Unfortunately, the US is not making the best use of one of its biggest advantages, relative to its international competitors: a lot of smart people are dispersed, for historical reasons, across many cities. Any effective infrastructure strategy must reckon with the problem of coastal economic agglomeration.

WASHINGTON, DC – The modern American economy was shaped by four major infrastructure initiatives, each of which was too big for the private sector to take on alone: the continent-wide railroad network, the interstate highways, the air traffic control system, and the Internet. Early development of all of them was supported by the public sector, and each dramatically reduced the cost of transport and communications, making it easier, cheaper, and safer to move goods, people, and information.

With the potential for a major new infrastructure push on the horizon, one obvious priority is to rebuild and renew crumbling parts of the existing systems. But the United States can do even better, for productivity and job creation, by considering who and what needs to be better connected to the fast-moving scientific frontier. Historically, innovation has generated faster growth and good jobs. But America has lost its innovative edge in basic science – and with it many of the high-paying jobs that go with creating knowledge and turning it into goods that consumers want. The best way to regain that edge is to prioritize our public investments in a forward-looking manner, one that engages people and places across the US in the processes that generate new ideas and breakthrough products.

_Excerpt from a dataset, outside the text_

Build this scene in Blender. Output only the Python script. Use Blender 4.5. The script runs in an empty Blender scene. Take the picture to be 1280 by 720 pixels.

The central problem of America’s economic geography today is that a very high share of new opportunities is concentrated in a few large coastal metropolitan areas, particularly Boston, New York, Washington, DC, Seattle, San Francisco, and Los Angeles. These places are doing well in terms of creating new ventures and relatively well-paid jobs, but they are also extremely crowded, with high real-estate prices that continue to rise. Many talented people find it hard to break into these labor markets, and lower-income residents are increasingly being pushed out.